Au fond, cette mobilisation dépasse largement la question de l’augmentation des salaires. En France comme en Belgique, les raisons de la colère sont les mêmes : vie chère, injustice fiscale, précarité ou chômage (le taux de chômage dans la jeunesse était par exemple de 12,8% en Flandre, et de 29% en Wallonie en 2017).

La réponse du gouvernement Michel ? Encore plus de précarité. Sa formule « Jobs, jobs, jobs » reflète en réalité une volonté du gouvernement de généraliser les contrats courts et précaires, ce qui ne fait que détourner la question du chômage au profit du patronat.

Face à la politique du gouvernement Michel, le syndicat FGTB réclame une réforme profonde de la nouvelle loi salariale, une augmentation du salaire minimum à 14€/heure ou 2300€/mois, une pension de retraite au minimum de 1500€ net, une pension correspondante à 75% du salaire moyen du travailleur, le relèvement des allocations de 10% au-dessus du seuil de pauvreté, l’égalité salariale « À travail égal, salaire égal ! ». Il revendique également un renforcement des services publics qui ont été volontairement dégradés par les gouvernements successifs, ainsi que des prix raisonnables pour les biens et services essentiels (eaux, gaz, électricité).

La négociation est-elle possible ?

Après le succès de cette journée de mobilisation, les syndicats se disent prêts à renégocier. Marie-Hélène Ska, secrétaire nationale de la CSC, a déclaré : "Nous allons nous remettre autour d’une table en espérant que cette fois, les employeurs ne témoigneront pas de mépris à l’égard des travailleurs. On espère qu’ils comprendront qu’on ne peut pas vivre simplement en ayant une succession de contrats à durée déterminée, ou avec des temps partiels de 20 heures par semaine et que vivre, c’est autre chose que de n’avoir assez que pour payer les factures à la fin du mois, sans pouvoir faire de projets".

Rien n’est moins sûr. Les patrons belges sont catégoriques : il n’est pas question d’autant augmenter les salaires. Pieter Timmermans, administrateur délégué de la fédération des entreprises de Belgique (FEB), explique en effet qu’ils ont “déjà fait des propositions pour qu’il y ait plus de pouvoir d’achat. Maintenant, les coûts raisonnables pour les entreprises, c’est ça : c’est dans cet espace-là qu’il faut trouver les solutions. On a mis des chèques repas sur la table, des interventions train-tram-bus et autres".

Voilà qui va ravir les travailleurs qui luttent pour vivre dignement : les patrons, grands seigneurs, leurs concèdent des chèques-repas !
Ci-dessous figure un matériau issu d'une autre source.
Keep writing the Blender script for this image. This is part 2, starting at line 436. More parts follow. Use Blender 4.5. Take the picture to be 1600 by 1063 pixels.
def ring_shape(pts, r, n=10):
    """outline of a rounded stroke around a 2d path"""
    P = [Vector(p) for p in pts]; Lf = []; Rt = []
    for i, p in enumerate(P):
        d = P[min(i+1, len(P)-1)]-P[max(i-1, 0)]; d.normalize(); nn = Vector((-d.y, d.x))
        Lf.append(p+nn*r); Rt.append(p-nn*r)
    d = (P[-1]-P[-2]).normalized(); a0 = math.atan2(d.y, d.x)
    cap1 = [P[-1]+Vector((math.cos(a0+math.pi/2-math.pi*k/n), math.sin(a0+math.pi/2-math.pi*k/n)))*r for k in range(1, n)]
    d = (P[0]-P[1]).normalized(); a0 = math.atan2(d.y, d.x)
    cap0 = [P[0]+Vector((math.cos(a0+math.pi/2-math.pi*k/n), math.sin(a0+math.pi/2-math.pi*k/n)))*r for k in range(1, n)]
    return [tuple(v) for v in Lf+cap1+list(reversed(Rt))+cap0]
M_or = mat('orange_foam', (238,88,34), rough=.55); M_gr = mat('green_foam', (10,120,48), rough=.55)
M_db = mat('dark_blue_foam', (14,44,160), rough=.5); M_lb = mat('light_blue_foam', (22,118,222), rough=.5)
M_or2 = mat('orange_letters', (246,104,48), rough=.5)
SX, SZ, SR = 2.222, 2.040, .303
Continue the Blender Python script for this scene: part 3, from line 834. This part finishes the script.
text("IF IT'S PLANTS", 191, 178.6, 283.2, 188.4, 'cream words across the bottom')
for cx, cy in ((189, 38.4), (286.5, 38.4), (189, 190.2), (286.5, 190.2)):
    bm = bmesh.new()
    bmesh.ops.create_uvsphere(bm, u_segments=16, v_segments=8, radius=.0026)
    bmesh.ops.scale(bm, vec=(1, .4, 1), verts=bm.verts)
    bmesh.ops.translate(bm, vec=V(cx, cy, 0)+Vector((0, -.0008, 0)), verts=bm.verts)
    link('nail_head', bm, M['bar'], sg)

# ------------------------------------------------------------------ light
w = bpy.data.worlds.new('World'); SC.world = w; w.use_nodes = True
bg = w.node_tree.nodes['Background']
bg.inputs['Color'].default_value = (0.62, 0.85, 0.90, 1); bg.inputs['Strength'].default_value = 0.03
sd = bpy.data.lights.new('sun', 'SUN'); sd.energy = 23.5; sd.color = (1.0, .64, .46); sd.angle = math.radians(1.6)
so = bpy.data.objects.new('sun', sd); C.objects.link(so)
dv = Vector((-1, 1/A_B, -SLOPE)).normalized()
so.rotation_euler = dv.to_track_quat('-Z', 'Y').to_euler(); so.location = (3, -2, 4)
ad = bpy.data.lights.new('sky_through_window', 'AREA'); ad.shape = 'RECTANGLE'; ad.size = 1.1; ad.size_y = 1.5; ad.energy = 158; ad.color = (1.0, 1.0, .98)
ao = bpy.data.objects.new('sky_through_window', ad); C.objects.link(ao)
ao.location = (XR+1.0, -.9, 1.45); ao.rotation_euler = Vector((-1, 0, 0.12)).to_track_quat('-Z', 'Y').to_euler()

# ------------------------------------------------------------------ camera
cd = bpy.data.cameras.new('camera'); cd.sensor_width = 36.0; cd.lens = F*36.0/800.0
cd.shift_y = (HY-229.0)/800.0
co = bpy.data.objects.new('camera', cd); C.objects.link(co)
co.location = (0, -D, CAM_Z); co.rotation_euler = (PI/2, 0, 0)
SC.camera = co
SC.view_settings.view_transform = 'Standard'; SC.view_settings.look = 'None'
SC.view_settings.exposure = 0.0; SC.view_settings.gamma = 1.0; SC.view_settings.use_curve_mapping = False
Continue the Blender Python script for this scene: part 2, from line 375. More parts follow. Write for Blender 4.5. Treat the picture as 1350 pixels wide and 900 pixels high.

Dans un communiqué, le Premier ministre appelle quant à lui les partenaires sociaux à rediscuter, et montre explicitement quels intérêts il sert : "Syndicats et patronat doivent regagner la table des négociations, a écrit Charles Michel. La grève ne résoud rien. Je tiens à remercier tous ceux qui travaillent aujourd’hui".
Pour le moment, aucune date de reprise des négociations n’a été arrêtée.

La Belgique en pleine crise politique

Cette grève intervient à quelques mois des élections, alors que le pays traverse une importante crise politique depuis décembre 2017. Déjà affaibli depuis le départ théâtralisé du gouvernement des nationalistes flamands du N-VA, le gouvernement Michel subit un nouveau coup de pression et peine à canaliser la colère sociale qui grandit dans le pays. Le gouvernement fragilisé n’a aucune réponse pertinente à apporter au mouvement social, stimulé par le mouvement des Gilets Jaunes qui s’est notamment étendu en Wallonie, avant les prochaines élections.

De leurs côtés, le Vlaams belang et la N-VA y répondent en jouant sur la peur et la xénophobie. Pas de vote utile donc, entre des partis qui se partagent le pouvoir depuis des années et qui tous ont mené des politiques austéritaires, et d’autres qui, face à la colère, s’en prennent aux migrants et aux classes populaires.

Loin des manœuvres électoralistes, cette première journée victorieuse doit marquer une offensive contre le gouvernement et le patronat belge qui veut encore plus de réformes pour toujours plus de bénéfices. Pour cela, une seule journée ne suffira pas : pour établir un rapport de force en leur faveur, tous les travailleurs doivent s’emparer de ce combat, et déborder cette première journée.